Directive » Scan the records below for the line containing "Write the bpy" and the line containing "from mathutils import Vector, Matrix". Copy both, plus every line between, exactly.

Given data »

********************

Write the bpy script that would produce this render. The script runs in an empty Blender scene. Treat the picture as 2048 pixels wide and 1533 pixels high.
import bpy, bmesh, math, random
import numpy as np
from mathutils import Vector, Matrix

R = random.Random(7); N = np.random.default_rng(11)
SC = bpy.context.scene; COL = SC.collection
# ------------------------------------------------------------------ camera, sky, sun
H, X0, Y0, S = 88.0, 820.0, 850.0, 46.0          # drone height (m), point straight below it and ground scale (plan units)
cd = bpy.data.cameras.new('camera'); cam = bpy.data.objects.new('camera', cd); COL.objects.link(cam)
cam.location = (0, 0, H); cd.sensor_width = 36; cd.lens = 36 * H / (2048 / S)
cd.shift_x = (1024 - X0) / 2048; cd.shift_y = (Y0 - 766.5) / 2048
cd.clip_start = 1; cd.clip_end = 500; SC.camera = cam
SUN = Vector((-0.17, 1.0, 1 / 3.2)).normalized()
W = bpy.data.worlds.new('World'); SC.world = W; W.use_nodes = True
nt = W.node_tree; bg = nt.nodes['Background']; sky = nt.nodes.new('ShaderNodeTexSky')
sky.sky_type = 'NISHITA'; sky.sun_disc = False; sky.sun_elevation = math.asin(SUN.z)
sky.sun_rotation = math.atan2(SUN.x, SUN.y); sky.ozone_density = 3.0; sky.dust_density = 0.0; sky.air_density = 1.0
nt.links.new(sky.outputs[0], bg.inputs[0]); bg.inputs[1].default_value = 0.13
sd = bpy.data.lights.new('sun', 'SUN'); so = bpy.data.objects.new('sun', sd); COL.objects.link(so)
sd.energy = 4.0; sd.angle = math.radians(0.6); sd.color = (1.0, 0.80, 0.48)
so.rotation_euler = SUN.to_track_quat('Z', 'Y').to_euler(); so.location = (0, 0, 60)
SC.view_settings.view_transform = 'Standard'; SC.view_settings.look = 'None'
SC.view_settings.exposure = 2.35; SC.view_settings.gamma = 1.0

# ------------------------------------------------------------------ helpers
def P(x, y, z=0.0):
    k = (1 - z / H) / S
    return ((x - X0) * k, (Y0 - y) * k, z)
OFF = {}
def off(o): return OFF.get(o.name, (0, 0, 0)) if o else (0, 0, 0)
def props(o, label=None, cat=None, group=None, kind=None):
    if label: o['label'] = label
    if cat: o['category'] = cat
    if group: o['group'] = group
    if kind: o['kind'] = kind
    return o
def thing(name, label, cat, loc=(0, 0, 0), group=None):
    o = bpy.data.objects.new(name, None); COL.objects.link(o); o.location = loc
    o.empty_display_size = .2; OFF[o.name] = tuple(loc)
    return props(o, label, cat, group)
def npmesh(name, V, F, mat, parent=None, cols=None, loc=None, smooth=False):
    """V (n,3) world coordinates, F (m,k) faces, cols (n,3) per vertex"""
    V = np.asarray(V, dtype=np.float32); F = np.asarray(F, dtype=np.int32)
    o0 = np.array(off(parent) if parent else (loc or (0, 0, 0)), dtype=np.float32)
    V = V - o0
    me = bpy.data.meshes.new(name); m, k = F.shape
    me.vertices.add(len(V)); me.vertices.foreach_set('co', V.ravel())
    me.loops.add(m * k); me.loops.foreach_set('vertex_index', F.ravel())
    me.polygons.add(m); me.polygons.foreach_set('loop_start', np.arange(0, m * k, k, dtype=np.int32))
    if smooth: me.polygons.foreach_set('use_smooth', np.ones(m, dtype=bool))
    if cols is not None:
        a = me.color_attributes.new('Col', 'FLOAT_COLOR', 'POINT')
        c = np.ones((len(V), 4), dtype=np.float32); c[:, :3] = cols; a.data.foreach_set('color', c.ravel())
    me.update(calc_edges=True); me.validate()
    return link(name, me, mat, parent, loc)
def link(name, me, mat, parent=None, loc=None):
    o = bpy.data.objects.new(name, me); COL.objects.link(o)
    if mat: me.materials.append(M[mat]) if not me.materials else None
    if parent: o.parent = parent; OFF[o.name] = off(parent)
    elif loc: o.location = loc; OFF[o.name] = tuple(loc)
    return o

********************

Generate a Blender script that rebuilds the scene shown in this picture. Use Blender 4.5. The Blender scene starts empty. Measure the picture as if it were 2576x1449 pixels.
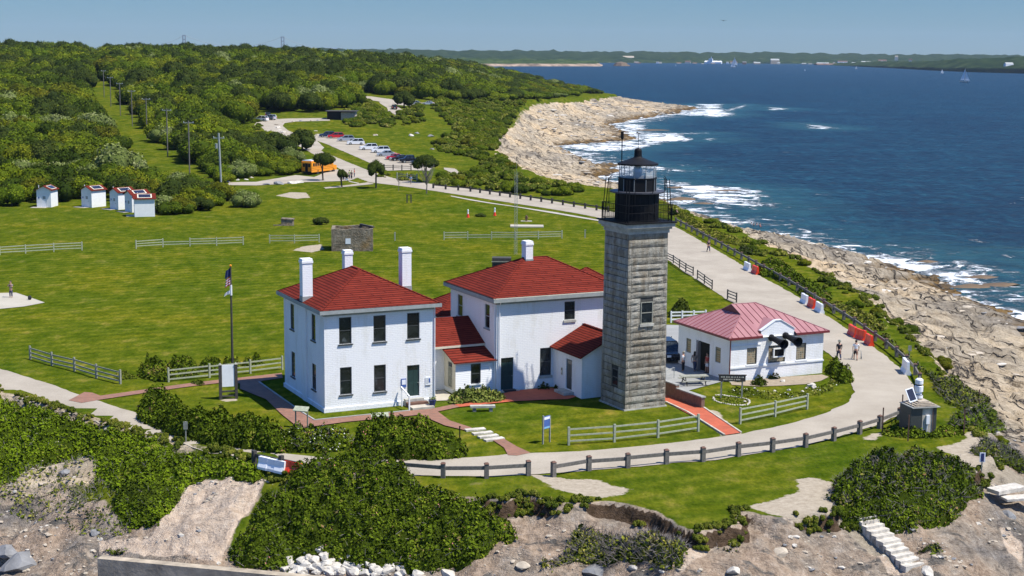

********************

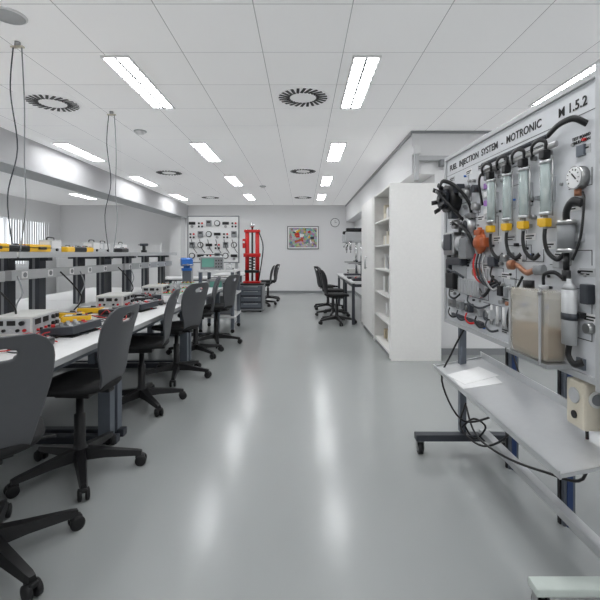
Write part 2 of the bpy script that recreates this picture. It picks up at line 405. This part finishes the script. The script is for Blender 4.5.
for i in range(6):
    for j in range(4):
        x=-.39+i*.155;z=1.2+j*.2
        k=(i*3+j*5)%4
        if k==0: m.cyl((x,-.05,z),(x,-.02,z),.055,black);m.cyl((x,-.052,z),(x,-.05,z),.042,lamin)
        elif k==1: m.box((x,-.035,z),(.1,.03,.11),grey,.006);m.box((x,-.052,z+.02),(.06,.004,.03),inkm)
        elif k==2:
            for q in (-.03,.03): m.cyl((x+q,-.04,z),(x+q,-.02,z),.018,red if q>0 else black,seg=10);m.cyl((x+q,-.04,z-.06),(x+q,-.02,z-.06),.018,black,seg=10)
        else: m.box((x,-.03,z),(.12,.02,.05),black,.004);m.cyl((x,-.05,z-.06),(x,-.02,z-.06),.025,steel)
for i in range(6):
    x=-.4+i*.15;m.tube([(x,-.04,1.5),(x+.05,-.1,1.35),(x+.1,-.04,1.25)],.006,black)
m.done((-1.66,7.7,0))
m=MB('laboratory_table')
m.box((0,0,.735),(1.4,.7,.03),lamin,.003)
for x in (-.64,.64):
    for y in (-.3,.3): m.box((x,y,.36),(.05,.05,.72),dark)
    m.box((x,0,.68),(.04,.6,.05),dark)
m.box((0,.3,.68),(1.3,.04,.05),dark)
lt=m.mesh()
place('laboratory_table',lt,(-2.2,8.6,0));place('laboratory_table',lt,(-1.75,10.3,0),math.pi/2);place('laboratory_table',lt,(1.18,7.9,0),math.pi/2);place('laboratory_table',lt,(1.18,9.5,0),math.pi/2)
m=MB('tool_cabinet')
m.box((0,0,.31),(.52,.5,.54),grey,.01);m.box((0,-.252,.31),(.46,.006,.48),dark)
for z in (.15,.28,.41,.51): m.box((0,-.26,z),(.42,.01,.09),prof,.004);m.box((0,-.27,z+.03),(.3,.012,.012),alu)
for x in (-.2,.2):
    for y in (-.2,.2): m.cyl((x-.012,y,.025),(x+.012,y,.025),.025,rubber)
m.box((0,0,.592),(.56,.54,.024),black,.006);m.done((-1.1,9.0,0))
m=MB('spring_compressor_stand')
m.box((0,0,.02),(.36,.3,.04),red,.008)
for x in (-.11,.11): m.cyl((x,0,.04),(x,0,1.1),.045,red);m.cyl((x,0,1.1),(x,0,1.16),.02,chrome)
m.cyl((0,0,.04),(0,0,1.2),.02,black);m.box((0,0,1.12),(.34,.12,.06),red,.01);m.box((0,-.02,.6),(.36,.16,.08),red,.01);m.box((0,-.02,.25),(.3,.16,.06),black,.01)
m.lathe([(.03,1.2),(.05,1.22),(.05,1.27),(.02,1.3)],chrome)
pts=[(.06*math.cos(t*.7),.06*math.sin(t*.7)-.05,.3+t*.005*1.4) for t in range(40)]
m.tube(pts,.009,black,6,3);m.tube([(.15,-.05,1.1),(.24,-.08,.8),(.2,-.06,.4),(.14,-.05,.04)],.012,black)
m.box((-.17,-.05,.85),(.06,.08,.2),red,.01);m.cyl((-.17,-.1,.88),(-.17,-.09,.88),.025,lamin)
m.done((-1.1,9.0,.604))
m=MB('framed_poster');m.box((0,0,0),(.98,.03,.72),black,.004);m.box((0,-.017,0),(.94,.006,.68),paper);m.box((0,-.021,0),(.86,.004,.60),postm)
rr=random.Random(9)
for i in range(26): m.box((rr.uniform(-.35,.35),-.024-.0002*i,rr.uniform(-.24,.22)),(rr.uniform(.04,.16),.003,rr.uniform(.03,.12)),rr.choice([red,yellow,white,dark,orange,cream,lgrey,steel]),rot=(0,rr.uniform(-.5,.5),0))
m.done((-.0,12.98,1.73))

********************

Full answer »
Write the bpy script that would produce this render. The script runs in an empty Blender scene. Treat the picture as 2048 pixels wide and 1533 pixels high.
import bpy, bmesh, math, random
import numpy as np
from mathutils import Vector, Matrix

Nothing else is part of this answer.